Materials provided:

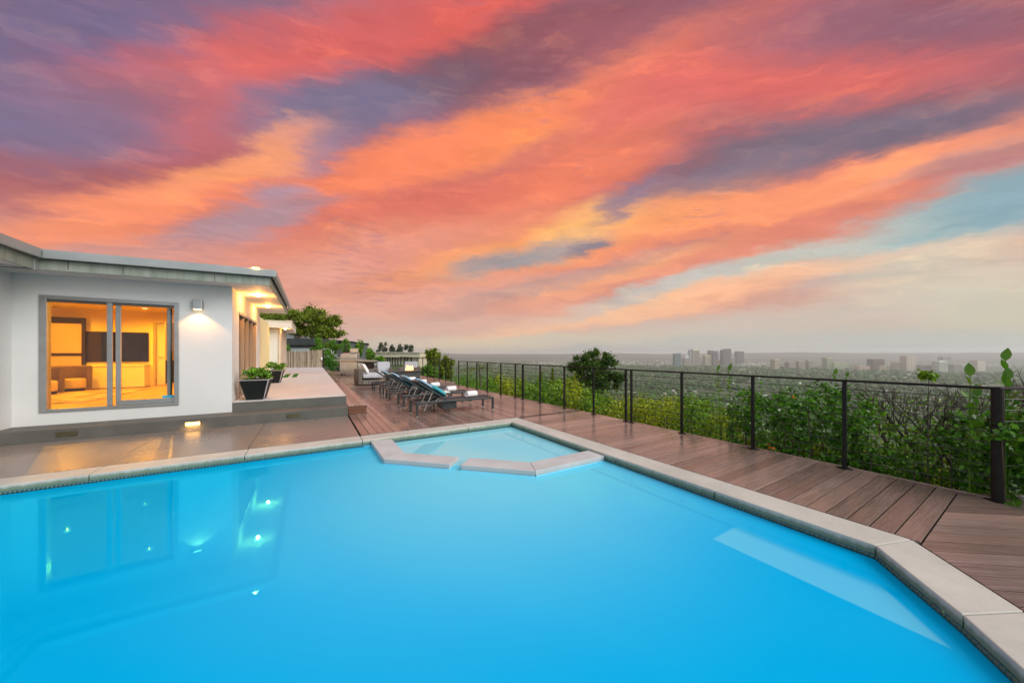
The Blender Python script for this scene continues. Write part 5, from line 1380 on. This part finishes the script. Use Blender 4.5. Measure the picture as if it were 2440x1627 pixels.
# two small conical trees and the fan palm
for i,(a,b,yt,yb) in enumerate(((1278,1302,884,925),(1304,1330,876,920),(1362,1378,884,935))):
    cx=(a+b)/2; c=at_d(cx,yt,16); z1=c[2]; z0=at_d(cx,yb,16)[2]-1.2; rg=np.random.default_rng(400+i); w=(b-a)/2/FPX*16
    o=thing('conical_tree',(c[0],c[1],z0),0,['small pointed tree left of its taller twin','taller of the two small pointed trees','slender pointed yellow-green tree left of the tall dark tree'][i],'tree',group='small pointed trees beyond the railing')
    cl=[(rg.normal(0,w*.3*(1-s)),rg.normal(0,w*.3*(1-s)),(z1-z0)*s,w*(1.05-s)*.9,w*(1.05-s)*.9,.14) for s in np.linspace(.2,.97,26)]
    foliage('crown',cl,3500,.10,LO if i<2 else LY,o,410+i,shell=.7); trunk('trunk',(0,0,-.3),(0,0,(z1-z0)*.8),.05,o,i,4,.3)
pc=at_d(1142,868,17); pg=float(ground_h(pc[0],pc[1])); pp=thing('fan_palm',(pc[0],pc[1],pg),0,'fan palm with arching fronds beyond the railing','palm')
hz=pc[2]-pg-.25
trunk('trunk',(0,0,0),(0,0,hz),.10,pp,9,0)
rg=random.Random(4)
for k in range(16):
    a=k*2.4; L=rg.uniform(.75,1.0); el=rg.uniform(.2,1.1); V=[];F=[]; Mx=Matrix.Translation((0,0,hz))@Matrix.Rotation(a,4,'Z')
    pts=[Vector((L*s*math.cos(el*(1-.7*s)),0,L*s*math.sin(el)-.45*L*s*s)) for s in np.linspace(0,1,7)]
    for i,p_ in enumerate(pts[1:],1):
        tl=.26*(1-.5*i/7)
        for sg in (-1,1):
            n_=len(V); V+= [Mx@p_,Mx@(p_+Vector((.10,sg*tl,-.05))),Mx@(p_+Vector((.05,0,.0)))]; F.append((n_,n_+1,n_+2))
    b=MB().add(V,F); b.tube([Mx@p_ for p_ in pts],[.012]*7,4); b.build('frond',LO,pp)
# low ground cover under everything on the slope
gc=[]; rg=np.random.default_rng(77)
for i in range(1100):
    u_=rg.uniform(5.9,26); v_=rg.uniform(-3,30); gc.append((u_,v_,float(ground_h(u_,v_))+.25,.55,.55,.38))
tag(foliage('ground_cover',gc,42000,.13,LG,None,78,shell=.8),'green ground cover on the slope below the deck','ground cover',kind='stuff')
print('objects',len(bpy.data.objects))
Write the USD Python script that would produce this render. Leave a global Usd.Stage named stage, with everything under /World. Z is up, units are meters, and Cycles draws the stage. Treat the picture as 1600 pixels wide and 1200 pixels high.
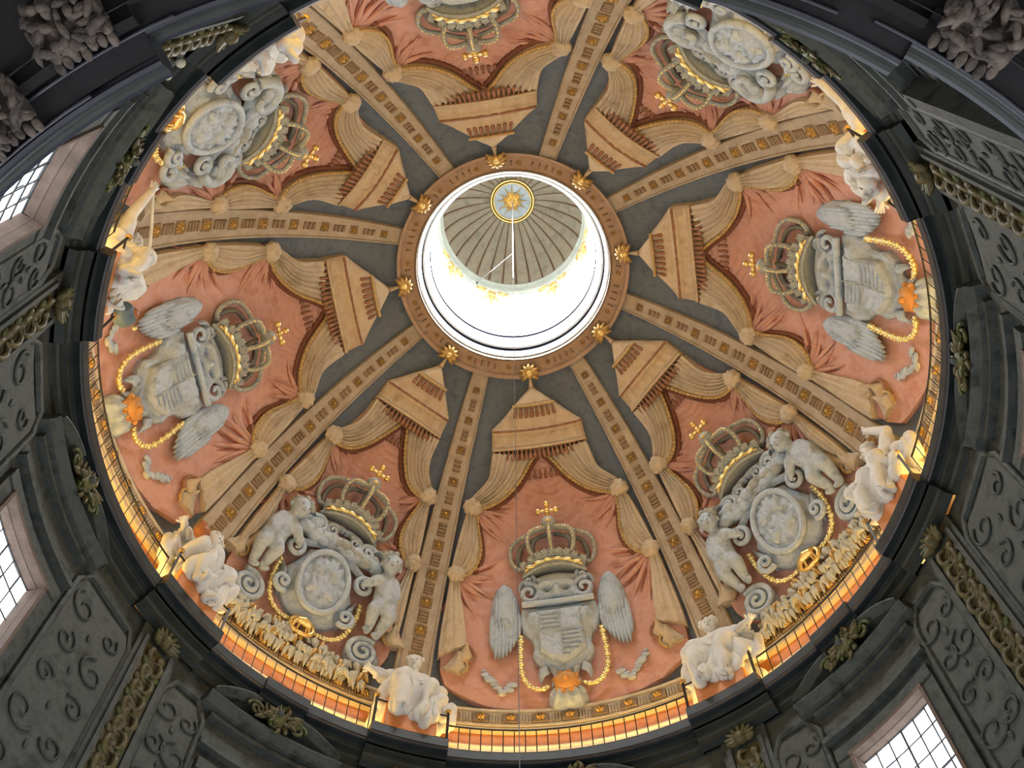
import math, random, re
import numpy as np, trimesh, manifold3d as m3, shapely
from shapely.geometry import Polygon, Point, LineString
from scipy.spatial import Delaunay
import usdkit, meshkit
from pxr import Usd, UsdGeom, UsdLux, UsdShade, Gf, Sdf

random.seed(7); np.random.seed(7)
stage = Usd.Stage.CreateInMemory()
UsdGeom.SetStageUpAxis(stage, UsdGeom.Tokens.z); UsdGeom.SetStageMetersPerUnit(stage, 1.0)
UsdGeom.Xform.Define(stage, '/World'); UsdGeom.Scope.Define(stage, '/World/Looks')
stage.SetDefaultPrim(stage.GetPrimAtPath('/World'))

# ------------------------------------------------------------------ camera, lights, exposure
# Origin: the dome's axis at the height of the camera; the floor lies 1.6 m lower. z is up, +y is the way the photographer faces.
F_PX, TILT, ROLL = 1808.52, 0.36600, -0.0070
YAW = 81.774                       # azimuth of the axis of the bay straight ahead
EXPOSURE = 0.4
cam = UsdGeom.Camera.Define(stage, '/World/camera')
_v = np.array([0, math.sin(TILT), math.cos(TILT)]); _up = np.array([0, -math.cos(TILT), math.sin(TILT)]); _rt = np.array([1.0, 0, 0])
_c, _s = math.cos(ROLL), math.sin(ROLL)
_rt2 = _c * _rt + _s * _up; _up2 = -_s * _rt + _c * _up
cam.AddTransformOp().Set(Gf.Matrix4d(*_rt2, 0, *_up2, 0, *(-_v), 0, -0.0339, -5.2417, 0.0, 1))
cam.CreateHorizontalApertureAttr(36.0); cam.CreateVerticalApertureAttr(27.0)
cam.CreateFocalLengthAttr(36.0 * F_PX / 1600); cam.CreateClippingRangeAttr(Gf.Vec2f(0.05, 200))
cam.CreateExposureAttr(EXPOSURE)

DAY = (0.93, 0.97, 1.0); WARM = (1.0, 0.61, 0.13)
LOWER_FILL = 5.0                # added fill panels before the windowless lower wall, out of view
LANTERN_DAY = 3.0                  # daylight in the panes of the lantern
LANTERN_SKY = 60.0                 # skylight falling in steeply through the lantern's windows
DRUM_DAY = 3.2                     # daylight in the drum's windows
GALLERY_LAMP = 46.0                # lamp tubes lying behind the cornice

def rect_light(name, pos, aim, w, h, intensity, color):
    l = UsdLux.RectLight.Define(stage, '/World/' + name)
    z = -(np.array(aim, float)); z /= np.linalg.norm(z)
    x = np.cross([0, 0, 1], z); x /= np.linalg.norm(x); y = np.cross(z, x)
    l.AddTransformOp().Set(Gf.Matrix4d(*x, 0, *y, 0, *z, 0, *map(float, pos), 1))
    l.CreateWidthAttr(w); l.CreateHeightAttr(h); l.CreateIntensityAttr(intensity); l.CreateColorAttr(Gf.Vec3f(*color))
for _k, _a in enumerate((20, 65, 110, 155, 200, 340)):
    _r = math.radians(_a)
    rect_light('lower_fill_light_%03d' % _k, (6.45 * math.cos(_r), 6.45 * math.sin(_r), 2.4), (-math.cos(_r), -math.sin(_r), 0.0), 2.2, 5.2, LOWER_FILL, DAY)  # added fill panel, unseen, brightening the dome from below

for _k in range(8):
    _r = math.radians(YAW + 45 * _k); _d = (math.cos(_r), math.sin(_r))
    rect_light('lantern_window_light_%03d' % _k, (1.38 * _d[0], 1.38 * _d[1], 21.3), (-.55 * _d[0], -.55 * _d[1], -.83), .55, 1.0, LANTERN_SKY, DAY)

# ------------------------------------------------------------------ helpers
A, Z0, B = 5.877, 12.363, 7.199     # the dome: half axes and height of its springing
SEC = {k: (YAW + 45 * k) for k in range(8)}             # bays: even ones carry eagles, odd ones cartouches
def r_of(psi): return A * np.cos(np.radians(psi))

def S(a, psi, h=0.0):
    """Points of the dome in a bay's own frame (bay axis along +x): azimuth and height angle in degrees, h metres towards the inside."""
    a, psi, h = np.broadcast_arrays(np.radians(np.asarray(a, float)), np.radians(np.asarray(psi, float)), np.asarray(h, float))
    n = np.stack([np.cos(psi) / A, np.sin(psi) / B], -1); n /= np.linalg.norm(n, axis=-1, keepdims=True)
    r = A * np.cos(psi) - h * n[..., 0]; z = Z0 + B * np.sin(psi) - h * n[..., 1]
    return np.stack([r * np.cos(a), r * np.sin(a), z], -1)

def C(a, r, z):
    a, r, z = np.broadcast_arrays(np.radians(np.asarray(a, float)), np.asarray(r, float), np.asarray(z, float))
    return np.stack([r * np.cos(a), r * np.sin(a), z], -1)

class MB:
    """Collects pieces that make one mesh."""
    def __init__(s): s.v, s.f, s.n = [], [], 0
    def add(s, v, f):
        v = np.asarray(v, float).reshape(-1, 3); f = np.asarray(f, int)
        if f.shape[1] == 4: f = np.vstack([f[:, [0, 1, 2]], f[:, [0, 2, 3]]])
        s.v.append(v); s.f.append(f + s.n); s.n += len(v); return s
    def tm(s, m): return s.add(m.vertices, m.faces)
    def get(s): return np.vstack(s.v), np.vstack(s.f)

def gridfaces(nu, nv, wrap=False):
    i, j = np.meshgrid(np.arange(nu if wrap else nu - 1), np.arange(nv - 1), indexing='ij')
    a = i * nv + j; b = ((i + 1) % nu) * nv + j
    return np.stack([a, b, b + 1, a + 1], -1).reshape(-1, 4)

def resample(p, n):
    p = np.asarray(p, float); d = np.r_[0, np.cumsum(np.linalg.norm(np.diff(p, axis=0), axis=1))]
    t = np.linspace(0, d[-1], n); return np.stack([np.interp(t, d, p[:, k]) for k in range(p.shape[1])], -1)

def curve(p, n=24):
    """A smooth line through the points p."""
    from scipy.interpolate import CubicSpline
    p = np.asarray(p, float)
    if len(p) < 3: return resample(p, n)
    d = np.r_[0, np.cumsum(np.linalg.norm(np.diff(p, axis=0), axis=1))]
    return CubicSpline(d, p)(np.linspace(0, d[-1], n))

def loft(L, R, nu, nv, hf, hb=-0.1, mb=None):
    """Sheet between the lines L and R (azimuth, height angle), relief hf(u, v), with edges going back to hb."""
    L, R = resample(L, nv), resample(R, nv)
    u, v = np.meshgrid(np.linspace(0, 1, nu), np.linspace(0, 1, nv), indexing='ij')
    p = L[None] * (1 - u[..., None]) + R[None] * u[..., None]
    top = S(p[..., 0], p[..., 1], hf(u, v)); base = S(p[..., 0], p[..., 1], hb)
    mb = mb or MB(); mb.add(top, gridfaces(nu, nv))
    ring = [(i, 0) for i in range(nu)] + [(nu - 1, j) for j in range(1, nv)] + [(i, nv - 1) for i in range(nu - 2, -1, -1)] + [(0, j) for j in range(nv - 2, 0, -1)]
    ii, jj = np.array(ring).T; n = len(ring)
    k = np.arange(n); mb.add(np.vstack([top[ii, jj], base[ii, jj]]), np.stack([k, k + n, (k + 1) % n + n, (k + 1) % n], 1))
    return mb

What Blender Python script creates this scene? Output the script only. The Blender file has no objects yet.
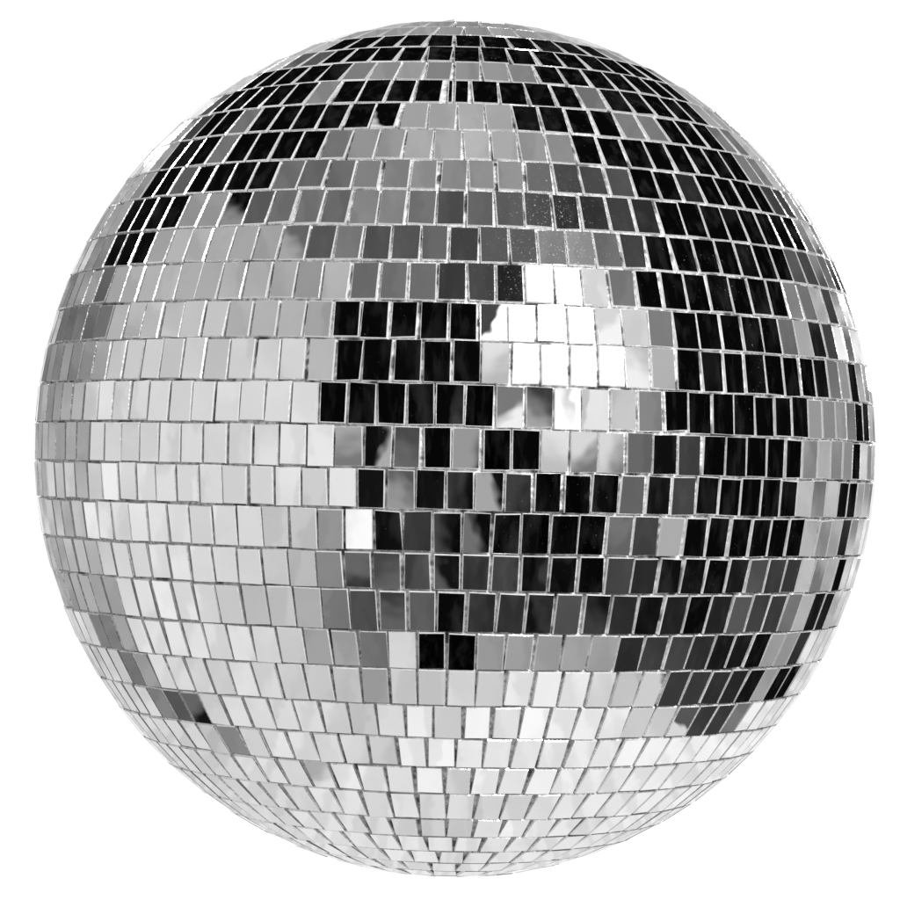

Work to be completed:
Write out word for word the lines above that run from the one with "Write the USD" to the one with "from pxr import". Include both end lines; exclude the images.

Full response:
Write the USD Python script that would produce this render. Leave a global Usd.Stage named stage, with everything under /World. Z is up, units are meters, and Cycles draws the stage. Treat the picture as 1600 pixels wide and 1200 pixels high.
import math, random, re
import numpy as np, trimesh, manifold3d as m3, shapely
from shapely.geometry import Polygon, Point, LineString
from scipy.spatial import Delaunay
import usdkit, meshkit
from pxr import Usd, UsdGeom, UsdLux, UsdShade, Gf, Sdf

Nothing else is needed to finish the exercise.